Independent vector fields $X,Y$ on $S^3$ with $[X,Y]=Y$
No. If such a pair existed, they would be tangent to a codimension $1$ foliation of $S^3$. Such a foliation must have a Reeb component, in particular, a compact leaf, $T\subset S^3$, which would be a torus (since its tangent bundle would be trivial). If $\xi$ and $\eta$ were the $1$-forms on $T$ dual to the basis $X$ and $Y$ of its tangent bundle, then the above equation would imply that $\mathrm{d}\eta = \eta\wedge\xi$, but this would make a nonvanishing $2$-form on $T$ have vanishing cohomology class in $H^2(T,\mathbb{R})$ (de Rham cohomology), which is clearly impossible.

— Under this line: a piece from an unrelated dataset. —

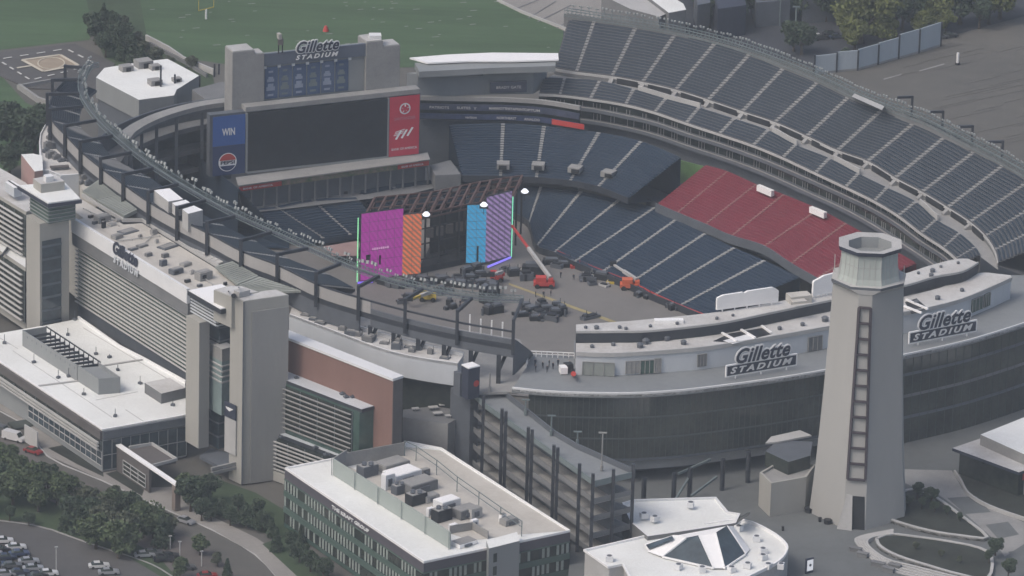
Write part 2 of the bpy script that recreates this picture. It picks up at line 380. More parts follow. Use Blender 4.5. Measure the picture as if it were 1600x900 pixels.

You can also use this result which appears in the following paper of E. Ghys see corollary I.1.2: Let $G$ be a Lie group homeomorphic to $\mathbb{R}^n$ which acts locally freely on a $n+1$-dimensional manifold $M$. Then the universal cover of $M$ is diffeomorphic to $\mathbb{R}^{n+1}$.
The vector field $X,Y$ define an action of $Aff(\mathbb{R})$ on $S^3$, but the universal cover of $S^3$ is $S^3$ and not $\mathbb{R}^3$.
http://perso.ens-lyon.fr/ghys/articles/actionslocalement.pdf